Source material:
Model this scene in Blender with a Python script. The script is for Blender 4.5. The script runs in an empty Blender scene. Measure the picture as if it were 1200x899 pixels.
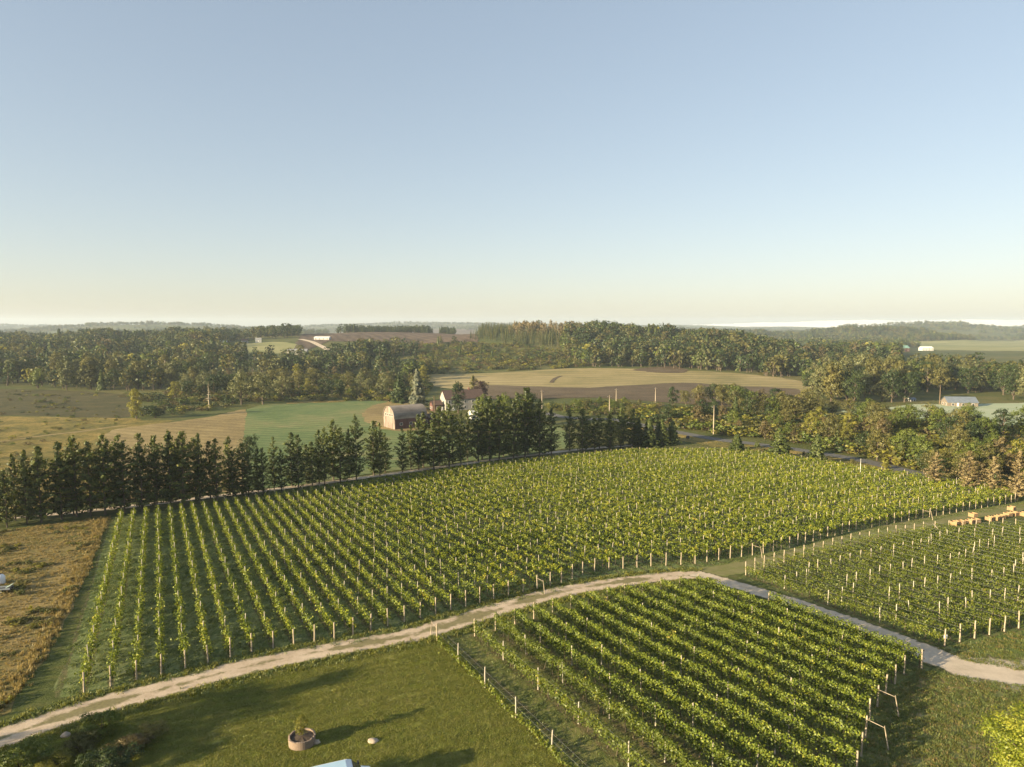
import bpy, math, random
import numpy as np
from mathutils import Vector
from mathutils.geometry import delaunay_2d_cdt

R = math.radians
scene = bpy.context.scene
COL = scene.collection
rng = np.random.default_rng(7)
random.seed(7)

# ------------------------------------------------------------------ camera
HC, PITCH, FPX = 30.0, 4.9, 800.0
cam_d = bpy.data.cameras.new('camera')
cam_d.sensor_fit = 'HORIZONTAL'
cam_d.sensor_width = 36.0
cam_d.lens = 36.0 * FPX / 1200.0
cam_d.clip_start = 0.5
cam_d.clip_end = 40000
cam = bpy.data.objects.new('camera', cam_d)
COL.objects.link(cam)
cam.location = (0, 0, HC)
cam.rotation_euler = (R(90 - PITCH), 0, 0)
scene.camera = cam

# ------------------------------------------------------------------ sky, sun, exposure
SUN_EL = 13.5
SUN_DIR = Vector((-0.86, -0.50, 0)).normalized()          # towards the sun
world = bpy.data.worlds.new('World')
scene.world = world
world.use_nodes = True
wn = world.node_tree
wn.nodes.clear()
sky = wn.nodes.new('ShaderNodeTexSky')
sky.sky_type = 'NISHITA'
sky.sun_disc = False
sky.sun_elevation = R(SUN_EL)
sky.sun_rotation = math.atan2(SUN_DIR.x, SUN_DIR.y)
sky.altitude = 200
sky.air_density = 1.0
sky.dust_density = 1.0
sky.ozone_density = 1.2
bg = wn.nodes.new('ShaderNodeBackground')
bg.inputs['Strength'].default_value = 0.121
wo = wn.nodes.new('ShaderNodeOutputWorld')
hs = wn.nodes.new('ShaderNodeHueSaturation')              # the morning air is pale rather than deep blue
hs.inputs['Saturation'].default_value = 1.0
gm = wn.nodes.new('ShaderNodeGamma')                      # and its brightness more even from top to skyline
gm.inputs['Gamma'].default_value = 0.55
wn.links.new(sky.outputs[0], gm.inputs['Color'])
wn.links.new(gm.outputs[0], hs.inputs['Color'])
tn = wn.nodes.new('ShaderNodeMix')
tn.data_type = 'RGBA'
tn.blend_type = 'MULTIPLY'
tn.inputs[0].default_value = 1.0
tn.inputs[7].default_value = (1.0, .99, 1.0, 1)
wn.links.new(hs.outputs[0], tn.inputs[6])
wn.links.new(tn.outputs[2], bg.inputs[0])
wn.links.new(bg.outputs[0], wo.inputs[0])
sun_d = bpy.data.lights.new('sun', 'SUN')
sun_d.energy = 5.0
sun_d.angle = R(0.6)
sun_d.color = (1.0, 0.81, 0.50)
sun = bpy.data.objects.new('sun', sun_d)
COL.objects.link(sun)
_v = Vector((SUN_DIR.x * math.cos(R(SUN_EL)), SUN_DIR.y * math.cos(R(SUN_EL)), math.sin(R(SUN_EL))))
sun.rotation_euler = _v.to_track_quat('Z', 'Y').to_euler()
sun.location = (-60, -40, 90)

scene.view_settings.view_transform = 'Standard'
scene.view_settings.look = 'None'
scene.view_settings.gamma = 1
scene.view_settings.use_curve_mapping = False
scene.view_settings.exposure = 1.56

scene.render.engine = 'CYCLES'
cy = scene.cycles
cy.use_denoising = True
cy.max_bounces = 5
cy.diffuse_bounces = 1
cy.glossy_bounces = 1
cy.transmission_bounces = 2
cy.transparent_max_bounces = 6
cy.volume_bounces = 1
cy.sample_clamp_indirect = 4.0
cy.use_adaptive_sampling = True
cy.adaptive_threshold = 0.02

# ------------------------------------------------------------------ terrain
CP, SP = math.cos(R(PITCH)), math.sin(R(PITCH))


def smooth_noise(x, y, scale, seed=0):
    """cheap smooth noise in about -1..1, vectorised"""
    r = np.random.default_rng(seed)
    out = np.zeros_like(np.asarray(x, float))
    amp, tot, s = 1.0, 0.0, scale
    for o in range(4):
        for k in range(3):
            a = r.uniform(0, 2 * math.pi)
            ph = r.uniform(0, 2 * math.pi)
            f = 2 * math.pi / (s * r.uniform(.8, 1.35))
            out = out + amp * np.sin((x * math.cos(a) + y * math.sin(a)) * f + ph) / 2.2
        tot += amp
        amp *= .55
        s *= .5
    return out / tot


HILLS = [  # centre x, centre y, rise, spread x, spread y
    (-230, 1150, 33, 300, 260), (40, 960, 32, 150, 170), (190, 850, 24, 130, 120), (330, 800, 5, 130, 110),
    (-650, 1050, 19, 380, 330), (-330, 860, 12, 110, 110),
    (-1750, 3300, 60, 480, 320), (-1000, 2500, 34, 500, 300), (-500, 5200, 66, 1200, 500), (600, 7000, 60, 2600, 600),
    (2150, 3600, 62, 420, 260), (1950, 3100, 30, 500, 200), (1190, 2300, 48, 170, 160), (700, 2300, 30, 240, 180),
    (-4200, 5600, 52, 900, 500), (4200, 5200, 40, 900, 500), (300, 4300, 40, 800, 400)]


def terrain(x, y):
    x = np.asarray(x, float)
    y = np.asarray(y, float)
    yy = np.clip(y, -150, None)
    # the vineyard slope levels out at about 235 m
    t = 235.0
    k = 14.0
    soft = -k * np.log(np.exp(-np.clip(yy, -150, 600) / k) + math.exp(-t / k))
    z = -0.059 * soft
    z = z - 0.010 * np.clip(y - 900, 0, 1400)
    # roughness that grows away from the vineyard
    far = np.clip((y - 420) / 700, 0, 1)
    z = z + far * 2.2 * smooth_noise(x, y, 420, 3)
    far2 = np.clip((y - 1500) / 1500, 0, 1)
    z = z + far2 * 11.0 * smooth_noise(x, y, 1300, 5)
    acc = np.zeros_like(z)
    for cx, cy_, a, sx, sy in HILLS:
        g = a * np.exp(-.5 * ((x - cx) / sx) ** 2 - .5 * ((y - cy_) / sy) ** 2)
        acc = acc + g ** 3
    return z + np.cbrt(acc)


def tz(x, y):
    return float(terrain(x, y))


def ray(px, py):
    a, b = (px - 600.0) / FPX, (449.5 - py) / FPX
    return np.array([a, CP + b * SP, -SP + b * CP])


_T = np.concatenate([np.linspace(20, 400, 900), np.geomspace(400, 9500, 900)[1:]])


def at(px, py):
    """the point of the ground that stands behind a spot of the photograph"""
    d = ray(px, py)
    gap = HC + d[2] * _T - terrain(d[0] * _T, d[1] * _T)
    hit = np.nonzero(gap <= 0)[0]
    if len(hit) == 0:
        i = int(np.argmin(gap))
        t = _T[i]
    else:
        i = hit[0]
        lo, hi = (_T[i - 1] if i else 15.0), _T[i]
        for _ in range(30):
            m = .5 * (lo + hi)
            if HC + d[2] * m - tz(d[0] * m, d[1] * m) <= 0:
                hi = m
            else:
                lo = m
        t = hi
    return Vector((d[0] * t, d[1] * t, tz(d[0] * t, d[1] * t)))


def project(x, y, z):
    dz = np.asarray(z) - HC
    zc = y * CP - dz * SP
    yc = y * SP + dz * CP
    return 600 + FPX * x / zc, 449.5 - FPX * yc / zc, zc


def px_per_m(p):
    return FPX / (p.y * CP - (p.z - HC) * SP)


# ------------------------------------------------------------------ node and mesh helpers
def new_mat(name):
    m = bpy.data.materials.new(name)
    m.use_nodes = True
    nt = m.node_tree
    nt.nodes.clear()
    out = nt.nodes.new('ShaderNodeOutputMaterial')
    return m, nt, out


def N(nt, typ, **kw):
    n = nt.nodes.new(typ)
    for k, v in kw.items():
        if k.startswith('i_'):
            key = k[2:].replace('_', ' ')
            n.inputs[key].default_value = v
        else:
            setattr(n, k, v)
    return n


def ramp(nt, fac, stops):
    r = nt.nodes.new('ShaderNodeValToRGB')
    e = r.color_ramp.elements
    while len(e) < len(stops):
        e.new(.5)
    for q, (p, c) in zip(e, stops):
        q.position = p
        q.color = (*c, 1) if len(c) == 3 else c
    nt.links.new(fac, r.inputs[0])
    return r.outputs[0]


def noise(nt, co, scale, detail=4, rough=.6, dist=0.0):
    n = N(nt, 'ShaderNodeTexNoise')
    n.inputs['Scale'].default_value = scale
    n.inputs['Detail'].default_value = detail
    n.inputs['Roughness'].default_value = rough
    n.inputs['Distortion'].default_value = dist
    nt.links.new(co, n.inputs['Vector'])
    return n.outputs['Fac']


def mixc(nt, fac, a, b, mode='MIX'):
    m = N(nt, 'ShaderNodeMix', data_type='RGBA', blend_type=mode)
    for sock, v in ((m.inputs[0], fac), (m.inputs[6], a), (m.inputs[7], b)):
        if hasattr(v, 'is_output'):
            nt.links.new(v, sock)
        elif isinstance(v, (int, float)):
            sock.default_value = v
        else:
            sock.default_value = (*v, 1)
    return m.outputs[2]


def math_n(nt, op, a, b=None):
    m = N(nt, 'ShaderNodeMath', operation=op)
    for i, v in enumerate((a, b)):
        if v is None:
            continue
        if hasattr(v, 'is_output'):
            nt.links.new(v, m.inputs[i])
        else:
            m.inputs[i].default_value = v
    return m.outputs[0]


def coords(nt):
    return N(nt, 'ShaderNodeTexCoord').outputs['Object']


def ground_mat(name, stops, scales=(.02, .25, 2.2), weights=(.5, .3, .2), bump=.25, bump_scale=3.0, rough=.95, bump_dist=.15, stripe=None):
    """earth, grass or stubble: three sizes of noise blended through a ramp of the surface's own colours"""
    m, nt, out = new_mat(name)
    co = coords(nt)
    acc = None
    for s, w in zip(scales, weights):
        v = math_n(nt, 'MULTIPLY', noise(nt, co, s, 5, .65, .4), w)
        acc = v if acc is None else math_n(nt, 'ADD', acc, v)
    colr = ramp(nt, acc, [(.5 + (p - .5) * .5, c) for p, c in stops])
    if stripe:                                                  # mowing, drilling or plough lines: direction, spacing in metres, strength
        ang, wid, amt = stripe
        vm = N(nt, 'ShaderNodeVectorMath', operation='DOT_PRODUCT')
        nt.links.new(co, vm.inputs[0])
        vm.inputs[1].default_value = (math.cos(R(ang)), math.sin(R(ang)), 0)
        wob = math_n(nt, 'MULTIPLY', noise(nt, co, .35 / wid, 3), wid * 1.1)
        sn = math_n(nt, 'SINE', math_n(nt, 'MULTIPLY', math_n(nt, 'ADD', vm.outputs['Value'], wob), 2 * math.pi / wid))
        msk = math_n(nt, 'MULTIPLY', sn, math_n(nt, 'MULTIPLY', noise(nt, co, .12 / wid, 3), amt * 2))
        k = math_n(nt, 'ADD', msk, 1.0)
        cv = N(nt, 'ShaderNodeCombineXYZ')
        for i_ in range(3):
            nt.links.new(k, cv.inputs[i_])
        colr = mixc(nt, 1.0, colr, cv.outputs[0], 'MULTIPLY')
    b = N(nt, 'ShaderNodeBsdfPrincipled')
    nt.links.new(colr, b.inputs['Base Color'])
    b.inputs['Roughness'].default_value = rough
    b.inputs['Specular IOR Level'].default_value = .15
    bn = N(nt, 'ShaderNodeBump')
    bn.inputs['Strength'].default_value = bump
    bn.inputs['Distance'].default_value = bump_dist
    nt.links.new(noise(nt, co, bump_scale, 6, .75), bn.inputs['Height'])
    nt.links.new(bn.outputs[0], b.inputs['Normal'])
    nt.links.new(b.outputs[0], out.inputs[0])
    return m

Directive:
Exactly reproduce the run of lines from the start of the listing through the line with "random.seed(7)", inclusive; pictures are not copied.

Response to the task:
Model this scene in Blender with a Python script. The script is for Blender 4.5. The script runs in an empty Blender scene. Measure the picture as if it were 1200x899 pixels.
import bpy, math, random
import numpy as np
from mathutils import Vector
from mathutils.geometry import delaunay_2d_cdt

R = math.radians
scene = bpy.context.scene
COL = scene.collection
rng = np.random.default_rng(7)
random.seed(7)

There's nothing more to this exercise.